One interesting thing about the Sadducees is the anti-sacrificial rhetoric in some of the writings of Law-observant Jewish-Christians. The Gospel of the Ebionites has the following logion which was probably inspired by the statement in Matthew 12:7 ("I desire mercy and not sacrifice"): "I have come to do away with sacrifices, and if you don't cease from sacrificing, the wrath of God will not cease from you" (cf. Epiphanius, Panarion 30.16.4f). This statement echoes Jesus' statement in Matthew 5:17 that he was come to "fulfill" the Law, not abolish it, and the reference to God's wrath for not putting an end to sacrifice sounds a lot like an allusion to the destruction of the Temple cult in AD 70. A very similar viewpoint can be found in the Ascents of James.
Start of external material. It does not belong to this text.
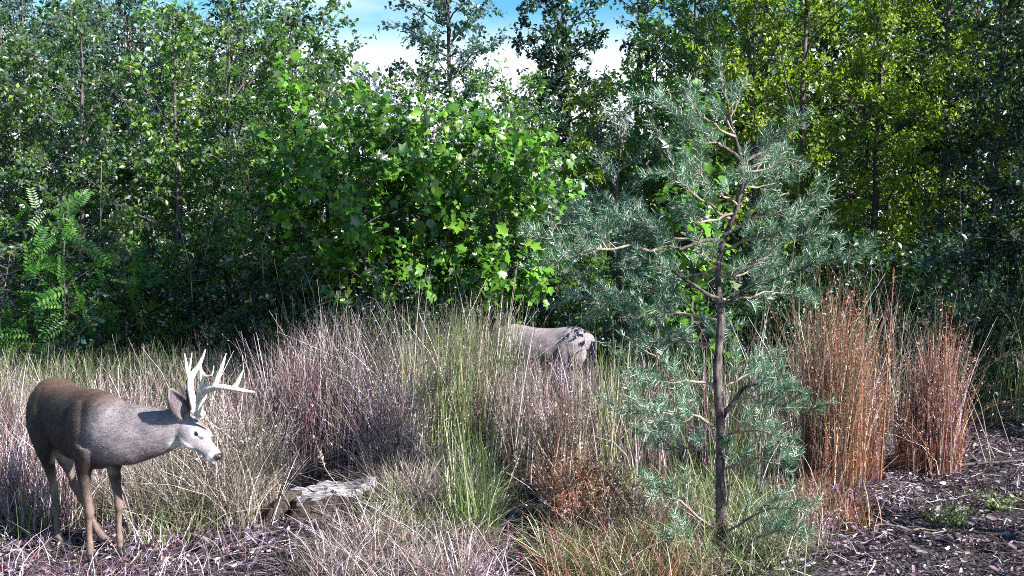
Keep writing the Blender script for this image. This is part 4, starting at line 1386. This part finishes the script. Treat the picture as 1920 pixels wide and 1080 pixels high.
    for (b, d, le, wd, fc) in ear_info:
        r_ = co - b; sd_ = (r_ * d).sum(1) / le; fw = (r_ * fc).sum(1); ww_ = np.abs((r_ * wd).sum(1))
        one = smoothstep(sd_, .12, .25) * (1 - smoothstep(sd_, 1.1, 1.3)) * (1 - smoothstep(ww_, .055, .07)) * (1 - smoothstep(np.abs(fw), .05, .06))
        mixc(np.array([.05, .042, .045]), one)
        mixc(np.array([.16, .13, .14]), one * (((no * fc).sum(1)) > .35) * (1 - smoothstep(ww_, .024, .036)))
    # tail: brown above, white fringe
    tdst = np.linalg.norm(co - (tb + norm(td) * .14), axis=1)
    mixc(np.array([.17, .11, .08]) if buck else np.array([.22, .18, .19]), (1 - smoothstep(tdst, .08, .14)) * ((no * fwd).sum(1) < 0))
    me.vertices.foreach_set('co', co.astype(np.float32).ravel() - np.tile(o0, nv))
    a = me.color_attributes.new('coat', 'FLOAT_COLOR', 'POINT')
    a.data.foreach_set('color', np.concatenate([col, np.ones((nv, 1))], 1).astype(np.float32).ravel())
    me.update()
    link('body', me, root)
    # ---- short hair lying along the body
    if hair:
        idx = rng.integers(0, nv, hair)
        pt = co[idx] + rng.normal(size=(hair, 3)) * .003
        nn = no[idx]
        flow = np.tile(-fwd, (hair, 1)) + [0, 0, -.45]
        onh = (nd[idx] < .06)
        flow[onh] = norm(nc[1] - nc[-1]) + np.array([0, 0, -.3])
        hh_ = onhead[idx] > .5
        flow[hh_] = -hd
        low = (z[idx] < .52) & ~onh & ~hh_
        flow[low] = np.array([0, 0, -1.])
        flow = flow - (flow * nn).sum(1, keepdims=True) * nn
        d = norm(norm(flow) + nn * .16 + rng.normal(size=(hair, 3)) * .10)
        ln_ = rng.uniform(.010, .021, (hair, 1)) * np.where(hh_ | (z[idx] < .4), .5, 1)[:, None]
        sd_ = norm(np.cross(d, nn)) * .0006
        Vh = np.stack([pt - sd_, pt + sd_, pt + d * ln_], 1).reshape(-1, 3) - o0
        Fh = np.arange(hair)[:, None] * 3 + np.array([[0, 1, 2]])
        hm = nmesh('hair', Vh, Fh, M['coat'])
        ah = hm.color_attributes.new('coat', 'FLOAT_COLOR', 'POINT')
        hc = np.repeat(col[idx] * rng.uniform(.45, 1.4, (hair, 1)), 3, axis=0)
        ah.data.foreach_set('color', np.concatenate([hc, np.ones((len(hc), 1))], 1).astype(np.float32).ravel())
        tag(link('hair', hm, root), kind='stuff')
    # ---- eyes, nose
    for sg in (1, -1):
        ge = Geo()
        c = poll + hd * .36 * hl + hup * .020 + hlat * sg * .052
        ellipsoid(ge, c, [hd * .019, hlat * .016, hup * .015], 14)
        link('eye', ge.mesh('eye', M['eye'], True, o0), root)
    ge = Geo()
    ellipsoid(ge, poll + hd * 1.005 * hl + hup * .004, [hd * .016, hlat * .023, hup * .018], 14)
    link('nose', ge.mesh('nose', M['nose'], True, o0), root)
    # ---- cloven hooves
    for pts, rad in legs:
        f = np.array(pts[-1])
        dirf = norm(np.array([*(np.array(pts[-1]) - np.array(pts[-2]))[:2], 0]) + fwd * .06)
        sl = np.cross([0, 0, 1.], dirf)
        for sg in (1, -1):
            gh = Geo()
            b = f + sl * sg * .011
            loft(gh, [b + [0, 0, .035], b + dirf * .012 + [0, 0, .012], b + dirf * .022 + [0, 0, -.012]], [sl] * 3, [.010, .013, .010], [.016, .026, .030], 10)
            link('hoof', gh.mesh('hoof', M['hoof'], True, o0), root)
    return root, poll, hd, hup, hlat


def front_leg(hipish, sg, lat, fwd, foot, r=1.0, knee_fwd=.012):
    """From inside the shoulder to the hoof."""
    top = hipish + lat * sg * .085
    foot = np.array(foot, float)
    def at(zz, f=0.0):
        t = (top[2] - zz) / (top[2] - foot[2])
        b = top + (foot - top) * t
        return b + fwd * f
    zs = [.68, .58, .50, .42, .345, .30, .255, .17, .105, .075, .03]
    fs = [0, -.03, -.045, -.022, .002, knee_fwd, .004, 0, .004, .008, .018]
    rw = [.06, .050, .036, .027, .023, .026, .019, .0155, .020, .017, .017]
    rh = [.10, .080, .052, .036, .028, .031, .021, .0175, .023, .018, .022]
    return [at(z_, f_) + 0 for z_, f_ in zip(zs, fs)], [(a * r, b * r) for a, b in zip(rw, rh)]


def hind_leg(hipj, stifle, hock, fetlock, foot, r=1.0):
    pts = [hipj, (hipj + stifle) / 2, stifle, stifle * .5 + hock * .5, hock * .85 + stifle * .15, hock, hock * .75 + fetlock * .25, (hock + fetlock) / 2, fetlock, foot]
    rw = [.07, .078, .055, .032, .022, .024, .019, .0165, .021, .018]
    rh = [.13, .125, .085, .046, .034, .036, .024, .019, .024, .024]
    return pts, [(a * r, b * r) for a, b in zip(rw, rh)]


# ---- the antlered deer
HY, SY = 6.22, 5.78
hip = np.array([X(97, HY), HY]); sho = np.array([X(178, SY), SY])
f2 = norm(np.array([*(sho - hip), 0.])); l2 = np.array([-f2[1], f2[0], 0.])


def G3(px, Y, z=.012):
    x = X(px, Y)
    return np.array([x, Y, float(ground_z(x, Y)) + z])


hip3, sho3 = np.array([*hip, .78]), np.array([*sho, .70])
fr = front_leg(sho3, -1, l2, f2, G3(150, 5.69, .02))
fl = front_leg(sho3, 1, l2, f2, G3(207, 5.83, .02))


def Q(px, py, Y):
    return P(px, py, Y)


hr = hind_leg(hip3 - l2 * .085, Q(84, 838, 6.10), Q(101, 913, 6.17), Q(110, 1005, 6.09), G3(112, 6.06, .02))
hl_ = hind_leg(hip3 + l2 * .085, Q(118, 845, 6.22), Q(139, 908, 6.28), Q(188, 1002, 6.14), G3(200, 6.08, .02))
HDY = 5.60
poll = P(352, 795, HDY); nose = P(410, 857, HDY - .06)
hlat = norm(np.array([-.10, 1.0, .05]))           # the far side of the head (its left)
hx = norm(nose - poll); hlat = norm(hlat - hlat.dot(hx) * hx)
nlat = lambda t: norm(l2 * (1 - t) + np.array([0, 1., 0]) * t)
neck = [(hip3 * 0 + np.array([*(hip + (sho - hip) * .80), .76]), .10, .17, l2),
        (np.array([*(sho), .775]) + f2 * .03, .12, .185, nlat(.1)),
        (P(222, 813, 5.70), .115, .178, nlat(.45)),
        (P(262, 812, 5.665), .100, .158, nlat(.8)),
        (P(300, 808, 5.635), .086, .128, nlat(1)),
        (P(335, 801, 5.615), .072, .098, nlat(1)),
        (P(358, 800, 5.60), .055, .070, nlat(1))]
ears = [(P(316, 727, HDY - .13), np.array([.35, -.75, .1]), -1),
        (P(352, 712, HDY + .20), np.array([.55, -.6, .1]), 1)]
root, po_, hd_, hup_, hl2 = make_deer('deer', 'antlered brown deer standing in profile with its head turned to the straw tuft', hip, sho, [fr, fl, hr, hl_], neck,
                                      (poll, nose, hlat), ears, True, 90000, .93)
o0 = np.array(root.location)


def antler(beam, tines, r0):
    g = Geo()
    def seg(pts, ra, rb, power=1.0):
        pts = np.array(pts); k = len(pts); s0 = np.linspace(0, 1, k); kk = 22; s = np.linspace(0, 1, kk)
        c = np.stack([np.interp(s, s0, pts[:, i]) for i in range(3)], -1)
        for _ in range(3):
            c[1:-1] = (c[:-2] + 2 * c[1:-1] + c[2:]) / 4
        g.tubes(c, ra + (rb - ra) * s ** power, 12, .03)
    seg(beam, r0, .004, 2.6)
    for t, ra in tines:
        seg(t, ra, .002, 1.5)
    # burr at the base
    b = np.array(beam[0]); d = norm(np.array(beam[1]) - b)
    g.tubes(np.array([b - d * .022, b - d * .006, b + d * .004, b + d * .014]), np.array([.021, .022, .034, .022]), 14, .06)
    return link('antler', g.mesh('antler', M['antler'], True, o0), root)


Yn, Yf = HDY - .05, HDY + .06
# the near antler sweeps forward and towards the camera
antler([P(374, 776, Yn), P(373, 752, Yn - .03), P(377, 736, Yn - .07), P(396, 726, Yn - .12), P(425, 726, Yn - .17), P(452, 732, Yn - .18), P(478, 735, Yn - .16)],
       [([P(379, 734, Yn - .07), P(377, 705, Yn - .06), P(376, 672, Yn - .04)], .014),
        ([P(401, 726, Yn - .12), P(409, 705, Yn - .14), P(417, 685, Yn - .15), P(424, 662, Yn - .14)], .0175),
        ([P(437, 729, Yn - .17), P(446, 716, Yn - .18), P(457, 692, Yn - .18)], .015),
        ([P(374, 760, Yn - .02), P(384, 748, Yn + .01), P(388, 738, Yn + .02)], .008)], .021)
# the far antler rises straight and forks
antler([P(366, 774, Yf), P(361, 750, Yf + .04), P(356, 726, Yf + .09), P(357, 708, Yf + .12), P(368, 692, Yf + .14), P(378, 676, Yf + .13), P(385, 655, Yf + .11)],
       [([P(357, 712, Yf + .11), P(350, 690, Yf + .13), P(346, 662, Yf + .13)], .016),
        ([P(353, 698, Yf + .12), P(357, 682, Yf + .13), P(360, 661, Yf + .12)], .008),
        ([P(372, 690, Yf + .14), P(386, 706, Yf + .12), P(398, 703, Yf + .10), P(401, 686, Yf + .08)], .009)], .0195)

# ---- the second deer, half hidden
hip = np.array([X(1072, 9.62), 9.62]); sho = np.array([X(948, 9.86), 9.86])
f2 = norm(np.array([*(sho - hip), 0.])); l2 = np.array([-f2[1], f2[0], 0.])
hip3, sho3 = np.array([*hip, .78]), np.array([*sho, .70])


def gz3(v, z=.02):
    v = np.array(v, float); v[2] = float(ground_z(v[0], v[1])) + z
    return v


legs = [front_leg(sho3, -1, l2, f2, gz3(sho3 - l2 * .08 + f2 * .12)), front_leg(sho3, 1, l2, f2, gz3(sho3 + l2 * .08 - f2 * .02))]
for sg, off in ((-1, -.02), (1, -.14)):
    hj = hip3 + l2 * sg * .085
    st_ = hj + f2 * (.12 + off * .3) + [0, 0, -.20]; hk = hj - f2 * (.10 - off * .6) + [0, 0, -.43]; ft = hj + f2 * (off - .02) + [0, 0, -.68]
    legs.append(hind_leg(hj, st_, hk, ft, gz3(ft + f2 * .02)))
poll = sho3 + f2 * .56 + [0, 0, -.22]; nose = poll + f2 * .20 + [0, 0, -.25]
hlat = l2
neck = [(sho3 - f2 * .10 + [0, 0, .06], .10, .16, l2), (sho3 + f2 * .06 + [0, 0, .06], .11, .165, l2), (sho3 + f2 * .22 + [0, 0, .0], .085, .125, l2),
        (sho3 + f2 * .36 + [0, 0, -.08], .068, .10, l2), (sho3 + f2 * .48 + [0, 0, -.16], .056, .080, l2), (poll + f2 * .02, .05, .06, l2)]
ears = [(poll - l2 * .16 + [0, 0, .12] - f2 * .02, f2 - l2 * .6, -1), (poll + l2 * .16 + [0, 0, .12] - f2 * .02, f2 + l2 * .6, 1)]
doe = make_deer('deer', 'greyish deer feeding behind the tall grass with only its back and rump showing', hip, sho, legs, neck, (poll, nose, hlat), ears, False, 50000, 1.0)
doe[0].scale = (.94, .94, .94)
doe[0].location.x += .03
There, sacrifice was permitted by God until the arrival of the True Prophet who abolished it and the failure of Jews to stop their habit of sacrificing led to the war against them:
"And with these things he also set apart a place for them in which alone it was permitted to offer sacrifices. All of this was promulgated to them until a more convenient time should come, when they would be able to understand that God desires mercy and not sacrifices. Then that Prophet who declares these things will be sent to them, and those who believe in him will be led by the wisdom of God to the strong place of the land, which is for the living. There they will be preserved from the war which will shortly come to their own destruction upon those who because of their division do not obey. But this war did not come hastily or suddenly, as even before the arrival of the coming Prophet they had been prepared for the abolition of sacrifices...The time arrived in which that Prophet who had been proclaimed beforehand by Moses was revealed. At his coming, because of the mercy of God he first warned them to cease and desist from sacrificing. But lest they suppose within themselves that they were being deprived of the forgiveness of their sins through the sacrifices, and this be troublesome to them, he appointed baptism by water for the forgiveness of sins" (Ascents of James, Syriac version, 1.37-39).
It looks like at least for some Law-observant Jewish Christians, the memory of the Sadducees remained useful as an example of a group who exacted punishment for failing to follow the True Prophet (though the passage refers only generally to those persist in the sacrificial cult).